Give the number of lines in the listing that hold the word "this". Write nothing but that number.
begin RECORDS
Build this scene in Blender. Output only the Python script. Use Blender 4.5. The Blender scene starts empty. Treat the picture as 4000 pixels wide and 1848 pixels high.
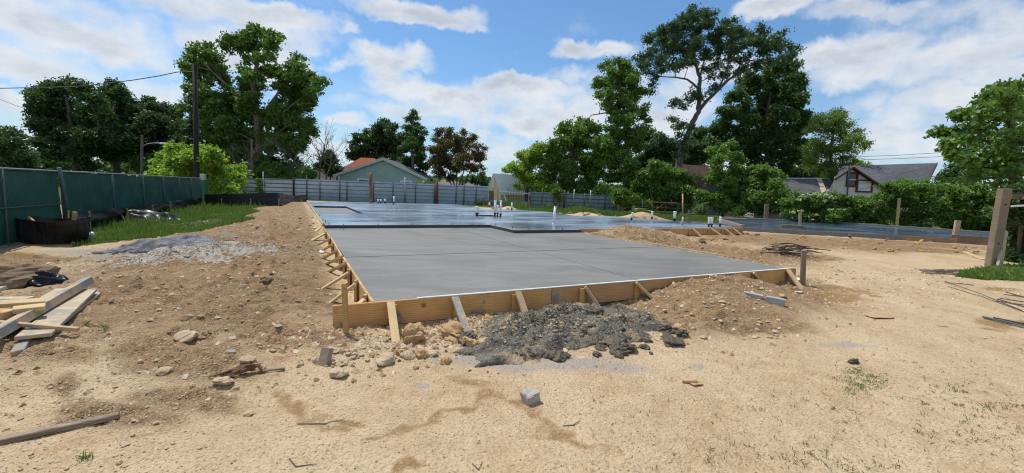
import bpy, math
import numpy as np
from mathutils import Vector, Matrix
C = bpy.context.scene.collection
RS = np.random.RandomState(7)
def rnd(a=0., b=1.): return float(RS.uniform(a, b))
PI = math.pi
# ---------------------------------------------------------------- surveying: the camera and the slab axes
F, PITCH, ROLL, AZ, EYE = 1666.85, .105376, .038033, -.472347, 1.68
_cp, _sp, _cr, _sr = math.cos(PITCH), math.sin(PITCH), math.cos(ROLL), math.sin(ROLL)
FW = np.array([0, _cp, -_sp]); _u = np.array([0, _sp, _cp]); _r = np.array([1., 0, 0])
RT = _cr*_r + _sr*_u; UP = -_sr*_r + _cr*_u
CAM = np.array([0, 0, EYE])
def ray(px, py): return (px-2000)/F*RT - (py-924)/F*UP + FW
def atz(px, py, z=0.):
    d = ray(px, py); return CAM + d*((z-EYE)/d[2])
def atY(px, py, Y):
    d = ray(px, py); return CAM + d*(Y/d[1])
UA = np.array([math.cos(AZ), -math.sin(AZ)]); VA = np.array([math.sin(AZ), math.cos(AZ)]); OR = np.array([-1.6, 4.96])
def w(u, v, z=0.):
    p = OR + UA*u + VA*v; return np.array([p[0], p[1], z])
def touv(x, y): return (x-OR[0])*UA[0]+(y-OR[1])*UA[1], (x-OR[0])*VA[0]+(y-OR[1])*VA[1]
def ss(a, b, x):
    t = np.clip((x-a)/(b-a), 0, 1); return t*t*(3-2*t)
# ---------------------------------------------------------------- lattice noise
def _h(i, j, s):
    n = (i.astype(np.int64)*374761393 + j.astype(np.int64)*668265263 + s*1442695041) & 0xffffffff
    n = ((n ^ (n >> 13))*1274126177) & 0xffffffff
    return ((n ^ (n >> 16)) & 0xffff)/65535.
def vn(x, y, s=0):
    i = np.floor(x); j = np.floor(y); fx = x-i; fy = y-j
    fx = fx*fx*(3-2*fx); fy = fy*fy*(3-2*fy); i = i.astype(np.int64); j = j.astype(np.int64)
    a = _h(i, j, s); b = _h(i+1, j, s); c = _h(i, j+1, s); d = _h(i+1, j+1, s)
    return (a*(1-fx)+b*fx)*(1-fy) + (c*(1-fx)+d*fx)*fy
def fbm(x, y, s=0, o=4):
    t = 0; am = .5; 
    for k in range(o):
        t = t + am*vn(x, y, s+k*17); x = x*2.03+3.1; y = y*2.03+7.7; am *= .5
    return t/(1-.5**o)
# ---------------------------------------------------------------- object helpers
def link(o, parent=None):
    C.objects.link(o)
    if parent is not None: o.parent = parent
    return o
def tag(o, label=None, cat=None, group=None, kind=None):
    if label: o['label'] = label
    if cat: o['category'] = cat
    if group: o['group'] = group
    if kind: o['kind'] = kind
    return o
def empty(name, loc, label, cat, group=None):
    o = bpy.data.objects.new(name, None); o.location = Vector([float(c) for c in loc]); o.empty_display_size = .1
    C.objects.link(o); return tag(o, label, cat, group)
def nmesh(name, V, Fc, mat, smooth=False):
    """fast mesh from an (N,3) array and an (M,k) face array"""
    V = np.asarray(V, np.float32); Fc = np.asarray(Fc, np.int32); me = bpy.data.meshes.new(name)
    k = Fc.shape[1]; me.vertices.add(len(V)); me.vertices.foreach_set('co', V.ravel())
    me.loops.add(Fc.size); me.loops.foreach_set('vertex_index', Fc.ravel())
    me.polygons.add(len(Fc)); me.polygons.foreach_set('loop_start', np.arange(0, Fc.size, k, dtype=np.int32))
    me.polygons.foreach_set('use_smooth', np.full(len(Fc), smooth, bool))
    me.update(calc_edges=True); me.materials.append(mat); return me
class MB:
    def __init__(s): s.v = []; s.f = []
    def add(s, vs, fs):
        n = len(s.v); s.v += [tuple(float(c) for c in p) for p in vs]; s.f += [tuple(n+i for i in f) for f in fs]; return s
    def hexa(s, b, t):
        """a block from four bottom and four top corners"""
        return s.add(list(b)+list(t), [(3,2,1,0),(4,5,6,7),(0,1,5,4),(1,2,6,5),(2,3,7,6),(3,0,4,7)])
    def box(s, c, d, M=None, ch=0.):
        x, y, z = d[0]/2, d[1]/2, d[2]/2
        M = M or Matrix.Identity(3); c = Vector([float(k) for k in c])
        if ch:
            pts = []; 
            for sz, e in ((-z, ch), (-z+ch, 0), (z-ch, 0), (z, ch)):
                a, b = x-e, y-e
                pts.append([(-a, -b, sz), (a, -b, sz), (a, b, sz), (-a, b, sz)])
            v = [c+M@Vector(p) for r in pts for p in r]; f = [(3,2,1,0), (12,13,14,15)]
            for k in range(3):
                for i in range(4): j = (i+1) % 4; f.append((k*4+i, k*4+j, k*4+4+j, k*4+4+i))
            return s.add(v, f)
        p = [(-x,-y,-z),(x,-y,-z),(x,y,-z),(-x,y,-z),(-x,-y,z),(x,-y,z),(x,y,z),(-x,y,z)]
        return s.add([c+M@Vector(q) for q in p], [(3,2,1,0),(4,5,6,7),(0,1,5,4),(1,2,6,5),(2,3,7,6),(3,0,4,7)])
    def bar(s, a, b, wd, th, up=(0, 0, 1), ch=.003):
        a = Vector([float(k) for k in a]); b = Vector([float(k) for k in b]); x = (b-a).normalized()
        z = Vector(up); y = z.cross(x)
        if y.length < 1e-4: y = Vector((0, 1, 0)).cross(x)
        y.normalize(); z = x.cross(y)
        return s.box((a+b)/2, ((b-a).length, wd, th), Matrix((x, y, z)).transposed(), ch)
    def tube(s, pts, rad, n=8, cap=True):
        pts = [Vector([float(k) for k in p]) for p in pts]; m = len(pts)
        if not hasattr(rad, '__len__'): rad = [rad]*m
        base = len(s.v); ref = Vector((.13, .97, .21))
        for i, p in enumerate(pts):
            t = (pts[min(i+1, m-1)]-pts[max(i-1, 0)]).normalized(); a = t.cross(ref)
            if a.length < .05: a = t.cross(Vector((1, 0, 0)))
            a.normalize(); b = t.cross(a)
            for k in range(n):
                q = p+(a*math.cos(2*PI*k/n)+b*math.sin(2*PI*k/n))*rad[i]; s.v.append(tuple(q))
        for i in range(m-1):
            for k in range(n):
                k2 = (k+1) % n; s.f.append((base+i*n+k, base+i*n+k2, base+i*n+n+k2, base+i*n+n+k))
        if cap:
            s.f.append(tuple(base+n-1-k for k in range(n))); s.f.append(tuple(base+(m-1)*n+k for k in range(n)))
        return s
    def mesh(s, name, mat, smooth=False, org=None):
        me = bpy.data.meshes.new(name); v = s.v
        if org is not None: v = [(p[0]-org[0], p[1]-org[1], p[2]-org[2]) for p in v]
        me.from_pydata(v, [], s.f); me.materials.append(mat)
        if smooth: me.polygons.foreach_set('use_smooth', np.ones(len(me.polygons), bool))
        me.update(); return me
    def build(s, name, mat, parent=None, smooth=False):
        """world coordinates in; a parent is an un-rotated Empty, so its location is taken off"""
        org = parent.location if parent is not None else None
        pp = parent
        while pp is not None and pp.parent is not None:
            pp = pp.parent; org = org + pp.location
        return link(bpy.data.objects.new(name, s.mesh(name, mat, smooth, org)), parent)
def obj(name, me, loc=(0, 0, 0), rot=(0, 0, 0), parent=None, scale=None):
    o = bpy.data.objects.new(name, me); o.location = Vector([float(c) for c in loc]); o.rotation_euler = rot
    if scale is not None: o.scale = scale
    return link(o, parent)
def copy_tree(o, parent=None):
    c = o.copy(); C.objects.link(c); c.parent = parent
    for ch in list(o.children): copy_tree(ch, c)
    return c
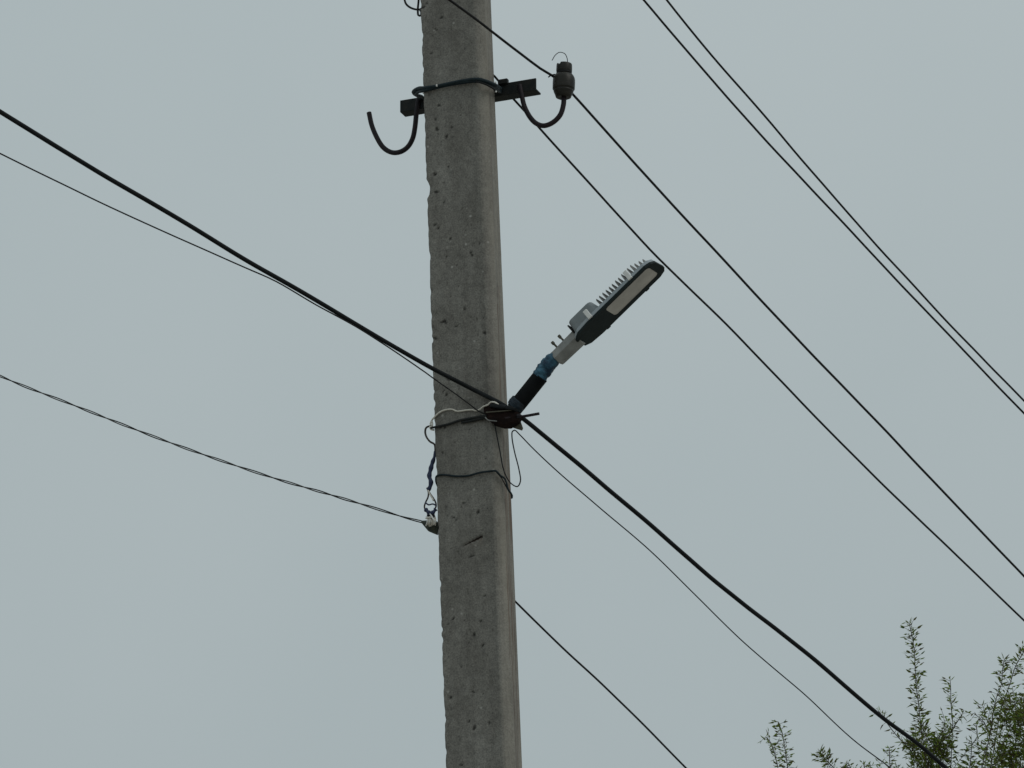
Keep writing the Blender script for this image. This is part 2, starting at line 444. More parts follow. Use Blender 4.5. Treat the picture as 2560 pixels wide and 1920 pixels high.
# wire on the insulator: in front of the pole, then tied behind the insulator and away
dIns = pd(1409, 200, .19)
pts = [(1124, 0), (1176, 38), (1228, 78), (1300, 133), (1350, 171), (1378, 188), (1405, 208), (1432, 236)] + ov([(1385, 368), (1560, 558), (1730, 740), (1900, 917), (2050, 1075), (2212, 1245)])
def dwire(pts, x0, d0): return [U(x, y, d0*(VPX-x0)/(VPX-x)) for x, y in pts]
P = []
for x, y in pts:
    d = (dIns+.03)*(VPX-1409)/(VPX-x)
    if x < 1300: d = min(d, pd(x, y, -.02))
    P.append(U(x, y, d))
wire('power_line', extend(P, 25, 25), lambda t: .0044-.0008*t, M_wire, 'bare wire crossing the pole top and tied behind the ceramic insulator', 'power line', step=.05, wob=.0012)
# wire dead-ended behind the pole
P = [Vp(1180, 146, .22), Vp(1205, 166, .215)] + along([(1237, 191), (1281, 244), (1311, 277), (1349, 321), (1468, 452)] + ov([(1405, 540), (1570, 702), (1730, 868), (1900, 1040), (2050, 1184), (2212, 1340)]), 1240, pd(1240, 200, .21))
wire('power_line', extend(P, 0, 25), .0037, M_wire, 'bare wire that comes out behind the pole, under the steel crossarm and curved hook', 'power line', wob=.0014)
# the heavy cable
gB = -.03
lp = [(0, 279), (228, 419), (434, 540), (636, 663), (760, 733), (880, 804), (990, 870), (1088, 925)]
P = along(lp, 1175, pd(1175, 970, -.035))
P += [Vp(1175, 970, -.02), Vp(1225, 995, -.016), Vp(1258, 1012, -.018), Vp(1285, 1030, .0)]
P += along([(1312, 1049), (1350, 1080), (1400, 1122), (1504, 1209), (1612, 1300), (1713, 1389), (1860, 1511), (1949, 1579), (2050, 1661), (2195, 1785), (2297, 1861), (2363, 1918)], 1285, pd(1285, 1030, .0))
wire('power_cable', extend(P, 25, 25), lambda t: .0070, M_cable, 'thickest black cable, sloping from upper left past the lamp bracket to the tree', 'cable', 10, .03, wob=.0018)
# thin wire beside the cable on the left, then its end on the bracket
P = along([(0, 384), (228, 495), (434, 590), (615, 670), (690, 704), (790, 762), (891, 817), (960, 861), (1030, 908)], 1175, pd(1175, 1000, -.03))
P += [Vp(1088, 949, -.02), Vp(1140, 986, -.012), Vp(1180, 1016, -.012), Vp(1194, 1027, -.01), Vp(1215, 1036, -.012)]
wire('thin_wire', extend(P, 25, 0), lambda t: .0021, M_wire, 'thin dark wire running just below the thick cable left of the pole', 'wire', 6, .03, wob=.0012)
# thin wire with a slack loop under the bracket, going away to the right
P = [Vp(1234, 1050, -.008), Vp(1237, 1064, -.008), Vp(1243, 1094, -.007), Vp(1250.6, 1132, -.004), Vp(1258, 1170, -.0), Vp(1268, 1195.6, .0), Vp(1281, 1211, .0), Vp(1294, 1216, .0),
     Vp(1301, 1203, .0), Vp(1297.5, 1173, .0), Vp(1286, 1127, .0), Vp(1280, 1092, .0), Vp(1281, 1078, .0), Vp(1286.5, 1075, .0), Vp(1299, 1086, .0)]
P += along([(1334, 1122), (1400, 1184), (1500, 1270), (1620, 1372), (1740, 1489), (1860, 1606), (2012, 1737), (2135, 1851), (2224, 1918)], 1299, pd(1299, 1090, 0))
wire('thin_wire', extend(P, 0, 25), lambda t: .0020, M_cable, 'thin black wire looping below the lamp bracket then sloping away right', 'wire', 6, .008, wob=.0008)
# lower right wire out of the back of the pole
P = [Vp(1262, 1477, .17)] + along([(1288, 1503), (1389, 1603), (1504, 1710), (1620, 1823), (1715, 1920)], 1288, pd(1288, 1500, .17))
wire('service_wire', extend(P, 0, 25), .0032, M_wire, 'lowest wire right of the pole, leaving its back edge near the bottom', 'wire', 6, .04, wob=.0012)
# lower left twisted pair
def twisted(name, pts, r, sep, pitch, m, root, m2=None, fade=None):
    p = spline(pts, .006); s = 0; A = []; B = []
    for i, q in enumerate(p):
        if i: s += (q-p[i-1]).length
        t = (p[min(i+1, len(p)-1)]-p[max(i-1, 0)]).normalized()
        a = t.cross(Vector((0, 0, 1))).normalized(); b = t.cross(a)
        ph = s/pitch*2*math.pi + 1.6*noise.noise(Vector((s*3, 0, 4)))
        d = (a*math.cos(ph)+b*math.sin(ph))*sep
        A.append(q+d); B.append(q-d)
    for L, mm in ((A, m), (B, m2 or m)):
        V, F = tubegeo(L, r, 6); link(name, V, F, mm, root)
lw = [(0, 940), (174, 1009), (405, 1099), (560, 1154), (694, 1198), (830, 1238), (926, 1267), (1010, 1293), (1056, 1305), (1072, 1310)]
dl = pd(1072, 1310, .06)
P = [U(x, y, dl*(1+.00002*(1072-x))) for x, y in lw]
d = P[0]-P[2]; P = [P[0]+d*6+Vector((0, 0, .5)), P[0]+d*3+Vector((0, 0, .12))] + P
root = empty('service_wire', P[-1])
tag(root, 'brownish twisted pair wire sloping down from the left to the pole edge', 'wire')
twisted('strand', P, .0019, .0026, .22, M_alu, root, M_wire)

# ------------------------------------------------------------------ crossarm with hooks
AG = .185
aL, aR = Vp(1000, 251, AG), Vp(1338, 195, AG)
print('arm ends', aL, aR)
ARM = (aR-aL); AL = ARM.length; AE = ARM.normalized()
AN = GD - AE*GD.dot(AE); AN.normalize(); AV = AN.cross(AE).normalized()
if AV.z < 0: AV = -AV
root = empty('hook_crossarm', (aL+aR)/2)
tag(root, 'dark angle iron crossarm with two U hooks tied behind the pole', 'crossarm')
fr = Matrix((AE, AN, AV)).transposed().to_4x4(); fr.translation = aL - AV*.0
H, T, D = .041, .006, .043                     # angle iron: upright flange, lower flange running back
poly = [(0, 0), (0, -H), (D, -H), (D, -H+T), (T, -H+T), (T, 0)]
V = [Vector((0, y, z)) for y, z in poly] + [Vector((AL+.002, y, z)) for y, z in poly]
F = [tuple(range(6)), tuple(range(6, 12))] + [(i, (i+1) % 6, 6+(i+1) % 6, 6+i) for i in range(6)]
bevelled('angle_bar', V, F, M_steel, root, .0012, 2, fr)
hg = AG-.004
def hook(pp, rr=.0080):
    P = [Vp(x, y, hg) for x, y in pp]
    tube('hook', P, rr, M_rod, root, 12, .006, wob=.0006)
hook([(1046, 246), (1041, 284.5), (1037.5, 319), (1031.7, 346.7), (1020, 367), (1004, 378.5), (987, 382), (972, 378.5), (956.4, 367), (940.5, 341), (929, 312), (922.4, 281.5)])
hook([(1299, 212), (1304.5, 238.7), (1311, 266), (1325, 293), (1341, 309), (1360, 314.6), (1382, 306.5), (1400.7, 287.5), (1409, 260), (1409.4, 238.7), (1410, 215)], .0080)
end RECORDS
• [FINISHED ANSWER]:
2